Persona cinematográfica

bogart

“Há uma discrepância entre a brutalidade do beijo de Spade e o extenuante processo de filmagem da cena: foram necessárias sete tentativas para satisfazer o diretor John Huston, pois Bogart tinha dificuldade com o beijo. Isto se justifica por dois motivos: o primeiro, alegado pelo próprio ator, refere-se à falta de prática oriunda dos inúmeros capangas de gângster que encarnara até então, aos quais eram interditadas as cenas de beijo; o segundo, indicado por Astor, circunscreve-se ao desconforto do colega com o acúmulo de saliva em um canto da boca, devido à cicatriz no lábio superior (Sperber & Lax 1997:159-160). Tal cicatriz provocava um leve sibilo característico na pronúncia de Bogart, e existem várias versões de sua origem, todas apócrifas: infligida pelo pai na infância; causada pelo estilhaço de um projétil durante a Primeira Guerra Mundial; decorrente do confronto com um prisioneiro no período em que serviu à Marinha (Sperber & Lax 1997:27, 34-35); produto da briga desenrolada em uma bebedeira. Entre o insolente beijo de Spade e a obscura cicatriz de Bogart interpõe-se uma descontinuidade, a saber, aquela que separa a imagem de seu processo de produção e, em particular, a imagem artística, da trajetória social do artista. É esta descontinuidade que ambiciono superar neste ensaio”, escreve Luís Felipe Sobral, a respeito da cena de O Falcão Maltês, interpretada por Humphrey Bogart e Mary Astor.

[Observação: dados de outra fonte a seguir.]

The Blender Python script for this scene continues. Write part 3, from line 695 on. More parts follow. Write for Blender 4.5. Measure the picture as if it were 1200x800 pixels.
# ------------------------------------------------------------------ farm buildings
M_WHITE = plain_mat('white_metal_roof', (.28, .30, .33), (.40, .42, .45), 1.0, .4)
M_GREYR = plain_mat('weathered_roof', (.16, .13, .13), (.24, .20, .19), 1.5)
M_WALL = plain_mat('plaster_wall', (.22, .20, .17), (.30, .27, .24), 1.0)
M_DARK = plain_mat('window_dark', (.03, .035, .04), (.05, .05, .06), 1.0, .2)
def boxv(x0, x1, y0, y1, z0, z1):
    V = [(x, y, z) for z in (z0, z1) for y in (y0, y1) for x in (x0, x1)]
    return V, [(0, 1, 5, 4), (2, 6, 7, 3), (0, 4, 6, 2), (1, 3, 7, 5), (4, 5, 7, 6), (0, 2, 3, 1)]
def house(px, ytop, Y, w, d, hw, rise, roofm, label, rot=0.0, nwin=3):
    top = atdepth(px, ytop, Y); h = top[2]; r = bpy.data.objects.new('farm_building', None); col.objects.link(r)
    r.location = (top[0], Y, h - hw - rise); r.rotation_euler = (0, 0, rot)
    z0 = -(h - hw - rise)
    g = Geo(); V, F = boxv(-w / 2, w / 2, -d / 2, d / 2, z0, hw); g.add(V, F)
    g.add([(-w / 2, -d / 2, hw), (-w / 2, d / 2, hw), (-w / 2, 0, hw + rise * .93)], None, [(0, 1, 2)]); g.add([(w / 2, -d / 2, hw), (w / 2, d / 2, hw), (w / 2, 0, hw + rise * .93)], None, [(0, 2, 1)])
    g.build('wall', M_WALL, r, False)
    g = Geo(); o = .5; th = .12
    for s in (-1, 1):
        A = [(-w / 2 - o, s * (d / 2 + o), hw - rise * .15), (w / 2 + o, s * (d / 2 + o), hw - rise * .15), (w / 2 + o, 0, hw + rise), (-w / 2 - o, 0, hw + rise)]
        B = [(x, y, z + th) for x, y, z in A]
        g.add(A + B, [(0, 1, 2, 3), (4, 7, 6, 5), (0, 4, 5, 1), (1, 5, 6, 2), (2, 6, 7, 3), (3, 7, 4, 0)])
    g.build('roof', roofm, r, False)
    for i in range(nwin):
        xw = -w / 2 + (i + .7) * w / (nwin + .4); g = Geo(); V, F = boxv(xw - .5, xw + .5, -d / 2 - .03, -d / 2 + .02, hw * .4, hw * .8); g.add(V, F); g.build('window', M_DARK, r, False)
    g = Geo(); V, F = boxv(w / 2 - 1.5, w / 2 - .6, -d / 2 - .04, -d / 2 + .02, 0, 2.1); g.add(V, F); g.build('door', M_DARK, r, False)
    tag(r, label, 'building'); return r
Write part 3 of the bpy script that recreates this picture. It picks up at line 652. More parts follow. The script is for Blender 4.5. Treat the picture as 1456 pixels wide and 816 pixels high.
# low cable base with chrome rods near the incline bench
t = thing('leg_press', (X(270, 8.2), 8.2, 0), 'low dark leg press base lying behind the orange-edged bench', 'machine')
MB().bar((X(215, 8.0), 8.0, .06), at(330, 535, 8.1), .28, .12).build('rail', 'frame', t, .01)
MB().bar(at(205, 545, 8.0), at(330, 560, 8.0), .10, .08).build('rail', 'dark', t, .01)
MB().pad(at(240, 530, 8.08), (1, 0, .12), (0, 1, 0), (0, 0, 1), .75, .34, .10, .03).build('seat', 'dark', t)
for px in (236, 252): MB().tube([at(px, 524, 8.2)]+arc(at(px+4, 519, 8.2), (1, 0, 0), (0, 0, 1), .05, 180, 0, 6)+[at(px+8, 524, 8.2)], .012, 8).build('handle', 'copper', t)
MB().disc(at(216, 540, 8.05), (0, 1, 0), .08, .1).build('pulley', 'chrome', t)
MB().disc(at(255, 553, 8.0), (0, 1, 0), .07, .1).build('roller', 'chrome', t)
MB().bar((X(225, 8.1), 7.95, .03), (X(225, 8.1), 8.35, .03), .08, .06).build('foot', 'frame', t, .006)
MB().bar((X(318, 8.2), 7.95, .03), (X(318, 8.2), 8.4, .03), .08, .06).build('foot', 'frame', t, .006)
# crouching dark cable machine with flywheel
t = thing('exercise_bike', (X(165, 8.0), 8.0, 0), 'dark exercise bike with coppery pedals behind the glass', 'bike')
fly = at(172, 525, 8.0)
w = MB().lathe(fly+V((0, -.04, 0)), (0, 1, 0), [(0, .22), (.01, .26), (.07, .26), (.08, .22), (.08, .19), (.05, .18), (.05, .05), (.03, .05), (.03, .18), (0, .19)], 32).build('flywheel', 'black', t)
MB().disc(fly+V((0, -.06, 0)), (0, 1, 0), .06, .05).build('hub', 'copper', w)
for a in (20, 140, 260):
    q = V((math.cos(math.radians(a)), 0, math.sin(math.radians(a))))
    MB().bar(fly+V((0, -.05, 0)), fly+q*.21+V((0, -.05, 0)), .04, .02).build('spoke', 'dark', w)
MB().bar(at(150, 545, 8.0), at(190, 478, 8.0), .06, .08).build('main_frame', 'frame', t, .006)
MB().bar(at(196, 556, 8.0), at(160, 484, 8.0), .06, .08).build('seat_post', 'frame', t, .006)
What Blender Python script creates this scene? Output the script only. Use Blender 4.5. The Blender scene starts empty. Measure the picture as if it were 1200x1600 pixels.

Lançado em 2015 pela Editora Terceiro Nome (São Paulo), Bogart duplo de Bogart de Sobral persegue as pistas da persona cinematográfica do ator entre os anos 1941 e 1946. “Trabalho de etnografia histórica, o livro de Sobral é um ensaio arrojado sobre a especificidade da performance no cinema, que amplia a formulação condensada de Walter Benjamim: o ‘ator cinematográfico típico só representa a si mesmo’. Inspirado nos usos que Ginzburg faz do paradigma indiciário, Sobral reconstrói o itinerário de produção da persona cinematográfica de Bogart e mostra, a partir de um texto enxuto e muitíssimo bem escrito, que essa persona não se resume aos personagens que ele encarnou, tampouco se concentra apenas nele como ator. Resultado da união dessas duas pontas, ela se alicerça na ‘tensão dramática entre a indiferença aparente e a vulnerabilidade súbita’. Dessa tensão emanavam a força de sua atuação e a masculinidade a ela associada” – do prefácio de Heloisa Pontes.

Imagem: The Maltese Falcon, 1941 public domain trailer.